La direction de la CGT face à une fronde d’un courant radical

mercredi 31 octobre 2018.
 

« Un cap est franchi ». Dans un courrier adressé le 26 septembre au bureau confédéral de la CGT, à sa commission exécutive et à son comité confédéral national – et que le Monde s’est procuré – Olivier Mateu, le secrétaire général de l’union départementale CGT des Boûches-du-Rhône estime que la centrale vient d’entériner « l’effacement », voire « la négation de l’antagonisme existant entre exploiteurs et exploités ». L’objet de ce courroux est la lettre co-signée le 25 septembre par Philippe Martinez et les dirigeants des quatre autres confédérations représentatives – CFDT, FO, CFTC et CFE-CGC – à l’intention des organisations patronales pour proposer « un agenda social de négociations et délibérations interprofessionnelles ». Dans ce courrier les cinq syndicalistes se disent « très attachés au dialogue social et à la négociation collective interprofessionnelle entre les interlocuteurs sociaux ».

C’en est trop pour Olivier Mateu : « Nous n’avons jamais partagé la démarche consistant à considérer qu’il pouvait être bénéfique pour le monde du travail que la CGT s’inscrive dans une démarche visant à considérer les organisations patronales et la plupart des organisations syndicales qui, depuis des années maintenant, accompagnent tous les mauvais coups, pour des partenaires ». Dénonçant les « mesures réactionnaires, autoritaires » qui frappent à ses yeux les travailleuses et les travailleurs, le secrétaire de l’UD s’alarme : « nous voilà signataires d’un courrier s’inquiétant du bénéfice que pourraient tirer les entreprises d’un dialogue social qui ne sera jamais rien d’autre qu’un moyen d’empêcher toute démocratie sociale dans l’entreprise ».

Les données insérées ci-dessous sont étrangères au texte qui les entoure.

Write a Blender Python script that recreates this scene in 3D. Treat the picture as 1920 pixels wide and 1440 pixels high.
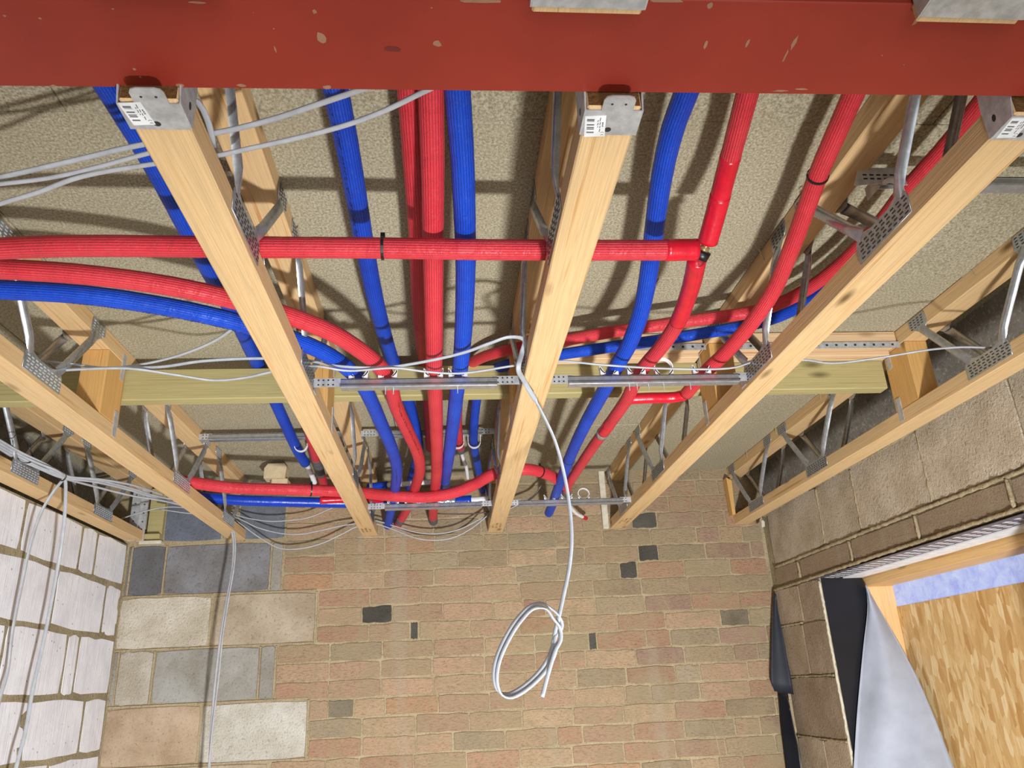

Olivier Mateu accuse les instances de direction de la centrale d’avoir perdu de vue « la répression féroce qui s’abat sur nos militants-es dans les boîtes » et les « milliards qu’ils [les patrons] nous volent ». « En quoi, poursuit-il, ce courrier nous met-il à l’avantage quant au rapport de force que nous avons à construire pour imposer d’autres choix de progrès et de justice sociale au patronat et au gouvernement ? ». Cette lettre, ajoute-t-il, « tend à dédouaner le patronat de ses responsabilités en donnant à penser que nous aurions, eux et nous, des intérêts communs à défendre contre un gouvernement qui n’a de cesse d’agir dans les intérêts du patronat et de la finance ». En conclusion, face à cette « union contre-nature », il réclame un « nécessaire débat sur la stratégie à mener pour aller à la gagne sur des contenus clairement de progrès et bénéficiant à toutes et tous ».

C’est à la suite d’une révolution de palais, en février 2016, qu’Olivier Mateu, sympathisant de l’association d’extrême gauche Rouges vifs, avait été porté à la tête de l’UD-CGT des Boûches-du-Rhône. Cet événement avait fait suite à « l’éjection », selon la formule du groupuscule orthodoxe « Où va la CGT », de Thierry Pettavino, jugé trop proche de la confédération et pas assez combatif. Olivier Mateu, qui s’inquiétait de « l’abandon du syndicalisme de lutte des classes » par la CGT, avait ensuite prononcé, le 18 avril 2016, le discours d’ouverture du 51e congrès confédéral à Marseille…

Depuis cette date, Olivier Mateu a continué à incarner une ligne pure et dure, refusant le moindre compromis avec le gouvernement et le patronat. Dans une interview au journal communiste La Marseillaise, en juillet, il affirmait sa volonté de poursuive et d’amplifier le mouvement social lancé par les grèves des cheminots. « Je pense que le rythme que nous impose le gouvernement, déclarait-il, illustre le fait qu’il n’a pas de majorité dans ce pays pour mettre en oeuvre la remise à plat du modèle social qu’il porte avec le patronat. Ils ont besoin d’aller vite et mènent cette stratégie du chaos ». A quelques mois du 52e congrès confédéral, en mars 2019 à Dijon, Philippe Martinez est ainsi confronté à une offensive d’une extrême gauche qui se veut beaucoup plus radicale que lui. Reste à savoir si cette initiative de l’UD des Boûches-du-Rhône fera tâche d’huile, notamment dans la mouvance trotskiste, ou s’il s’agira d’un acte isolé.